Dissolution-driven convection in a reactive porous medium

Abstract

The heating from above of an initially homogeneous layer of solid crystals, saturated liquid and glass ballotini (an inert matrix filler) is considered both experimentally and theoretically. The heat flux causes crystals at the top of the layer to dissolve, forming liquid which, being more concentrated and dense than the interstitial liquid below, drives convection in the lower layer. Mixing of this high-concentration liquid into the lower layer leads to precipitation, thereby releasing latent heat which raises the temperature of the lower layer. Dissolution of solid crystals from the top leaves behind a closely packed layer of glass ballotini overlain by a layer of clear liquid, both of which deepen with time.
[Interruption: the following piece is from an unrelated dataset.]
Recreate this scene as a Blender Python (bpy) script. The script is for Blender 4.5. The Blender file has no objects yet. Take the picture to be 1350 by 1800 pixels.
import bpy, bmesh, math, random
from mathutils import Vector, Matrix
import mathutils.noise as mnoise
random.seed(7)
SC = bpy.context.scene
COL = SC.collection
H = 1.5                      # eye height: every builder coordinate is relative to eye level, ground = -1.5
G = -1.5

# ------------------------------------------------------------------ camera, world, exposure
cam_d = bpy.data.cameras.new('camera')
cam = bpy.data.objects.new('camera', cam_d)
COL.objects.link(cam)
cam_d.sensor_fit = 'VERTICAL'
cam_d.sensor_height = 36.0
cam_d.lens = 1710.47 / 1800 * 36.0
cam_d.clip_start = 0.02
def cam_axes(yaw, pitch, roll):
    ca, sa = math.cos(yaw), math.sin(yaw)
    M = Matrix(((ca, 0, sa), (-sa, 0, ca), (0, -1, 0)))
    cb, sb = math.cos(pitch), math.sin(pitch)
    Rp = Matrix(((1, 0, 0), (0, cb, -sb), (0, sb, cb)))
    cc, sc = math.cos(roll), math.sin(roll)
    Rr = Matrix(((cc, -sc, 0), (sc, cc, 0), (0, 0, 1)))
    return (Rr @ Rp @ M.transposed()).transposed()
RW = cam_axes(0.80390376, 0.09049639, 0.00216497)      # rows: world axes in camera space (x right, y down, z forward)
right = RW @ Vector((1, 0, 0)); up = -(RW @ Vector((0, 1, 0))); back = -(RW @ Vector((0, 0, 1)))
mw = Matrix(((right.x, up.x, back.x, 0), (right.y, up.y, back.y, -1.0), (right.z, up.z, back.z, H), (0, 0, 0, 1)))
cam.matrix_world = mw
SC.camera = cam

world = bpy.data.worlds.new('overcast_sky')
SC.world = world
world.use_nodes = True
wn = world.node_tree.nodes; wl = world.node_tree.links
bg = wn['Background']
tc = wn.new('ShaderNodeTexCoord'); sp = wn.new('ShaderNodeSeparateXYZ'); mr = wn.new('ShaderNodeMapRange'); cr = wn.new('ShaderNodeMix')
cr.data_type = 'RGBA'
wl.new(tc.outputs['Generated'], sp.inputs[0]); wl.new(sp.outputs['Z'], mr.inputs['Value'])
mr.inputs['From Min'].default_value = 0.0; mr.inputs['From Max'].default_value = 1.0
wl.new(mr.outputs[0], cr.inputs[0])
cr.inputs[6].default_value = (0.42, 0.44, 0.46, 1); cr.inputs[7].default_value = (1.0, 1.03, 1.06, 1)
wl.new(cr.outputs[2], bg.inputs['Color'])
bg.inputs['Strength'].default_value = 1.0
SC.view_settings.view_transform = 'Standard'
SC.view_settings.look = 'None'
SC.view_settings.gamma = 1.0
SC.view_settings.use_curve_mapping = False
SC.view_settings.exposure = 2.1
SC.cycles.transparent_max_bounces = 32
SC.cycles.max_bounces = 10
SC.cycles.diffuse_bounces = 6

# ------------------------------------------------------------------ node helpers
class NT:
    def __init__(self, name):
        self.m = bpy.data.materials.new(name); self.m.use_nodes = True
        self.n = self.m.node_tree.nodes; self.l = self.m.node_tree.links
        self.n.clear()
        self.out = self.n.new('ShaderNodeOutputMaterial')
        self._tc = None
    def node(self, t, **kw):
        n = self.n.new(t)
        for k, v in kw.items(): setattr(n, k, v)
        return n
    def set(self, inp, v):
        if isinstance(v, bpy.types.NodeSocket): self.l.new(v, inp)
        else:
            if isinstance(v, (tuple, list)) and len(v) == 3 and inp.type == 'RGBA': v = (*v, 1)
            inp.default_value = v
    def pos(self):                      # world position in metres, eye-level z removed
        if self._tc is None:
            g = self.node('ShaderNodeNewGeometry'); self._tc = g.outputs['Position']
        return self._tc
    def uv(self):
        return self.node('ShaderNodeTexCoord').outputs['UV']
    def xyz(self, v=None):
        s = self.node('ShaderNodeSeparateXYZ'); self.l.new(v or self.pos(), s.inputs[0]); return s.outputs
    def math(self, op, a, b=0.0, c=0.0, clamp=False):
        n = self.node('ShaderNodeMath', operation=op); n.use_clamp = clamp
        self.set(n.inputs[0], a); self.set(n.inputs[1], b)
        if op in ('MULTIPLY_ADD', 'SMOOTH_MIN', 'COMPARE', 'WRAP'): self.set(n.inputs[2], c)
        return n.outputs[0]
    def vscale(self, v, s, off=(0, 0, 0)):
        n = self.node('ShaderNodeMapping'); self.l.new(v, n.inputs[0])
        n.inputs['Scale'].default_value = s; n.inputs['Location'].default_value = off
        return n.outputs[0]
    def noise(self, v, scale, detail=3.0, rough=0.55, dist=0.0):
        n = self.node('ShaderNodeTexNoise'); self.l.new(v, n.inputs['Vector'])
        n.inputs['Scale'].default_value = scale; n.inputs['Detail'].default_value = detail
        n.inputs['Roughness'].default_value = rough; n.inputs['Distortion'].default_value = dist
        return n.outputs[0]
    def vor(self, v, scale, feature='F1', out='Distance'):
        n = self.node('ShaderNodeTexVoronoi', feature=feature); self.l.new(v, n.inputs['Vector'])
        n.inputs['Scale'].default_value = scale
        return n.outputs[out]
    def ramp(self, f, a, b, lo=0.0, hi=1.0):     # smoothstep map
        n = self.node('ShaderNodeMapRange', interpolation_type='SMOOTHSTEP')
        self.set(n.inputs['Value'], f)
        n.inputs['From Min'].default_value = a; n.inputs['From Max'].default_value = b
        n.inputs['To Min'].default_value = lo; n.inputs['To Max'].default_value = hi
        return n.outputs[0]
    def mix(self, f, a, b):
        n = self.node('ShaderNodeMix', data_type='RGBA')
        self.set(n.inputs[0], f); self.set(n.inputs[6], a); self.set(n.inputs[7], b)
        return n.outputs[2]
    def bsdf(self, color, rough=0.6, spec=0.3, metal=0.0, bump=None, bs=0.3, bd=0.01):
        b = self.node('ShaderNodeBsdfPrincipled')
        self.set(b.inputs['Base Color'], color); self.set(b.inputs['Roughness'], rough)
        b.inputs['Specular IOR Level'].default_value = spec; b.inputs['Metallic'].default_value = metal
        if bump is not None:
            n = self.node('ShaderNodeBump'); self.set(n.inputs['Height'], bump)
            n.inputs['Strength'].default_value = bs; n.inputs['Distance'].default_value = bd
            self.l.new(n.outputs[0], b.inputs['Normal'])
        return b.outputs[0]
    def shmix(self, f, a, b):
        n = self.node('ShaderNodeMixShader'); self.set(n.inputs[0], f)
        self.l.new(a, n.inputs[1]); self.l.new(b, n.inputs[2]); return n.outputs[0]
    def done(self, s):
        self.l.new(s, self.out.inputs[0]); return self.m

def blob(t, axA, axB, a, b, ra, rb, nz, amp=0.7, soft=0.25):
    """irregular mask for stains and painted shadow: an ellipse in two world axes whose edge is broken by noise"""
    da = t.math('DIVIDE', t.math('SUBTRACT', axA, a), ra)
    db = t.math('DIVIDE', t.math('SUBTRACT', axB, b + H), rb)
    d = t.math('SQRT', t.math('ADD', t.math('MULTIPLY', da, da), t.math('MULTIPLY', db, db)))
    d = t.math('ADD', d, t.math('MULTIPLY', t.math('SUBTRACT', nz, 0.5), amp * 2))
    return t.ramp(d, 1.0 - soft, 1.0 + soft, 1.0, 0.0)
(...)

The initially homogeneous porous medium thus develops into a three-layer stratified system of (from the top): clear liquid; clear liquid with close-packed ballotini; and the evolved initial assemblage of solid crystals, ballotini and saturated liquid. Data from laboratory experiments compare well with analytical and numerical results from a one-dimensional theoretical model. The model is based on the concept that the heat supplied from above is used entirely for the dissolution of solid crystals at the upper boundary of the lower layer. The resulting compositional convection redistributes the dissolved salt uniformly throughout the lower layer, where it partly recrystallizes to restore chemical equilibrium. The crystallization and associated release of latent heat leads to a gradual and uniform increase of both the solid fraction and temperature of the lower layer. Some geological consequences of the model are presented in the concluding section.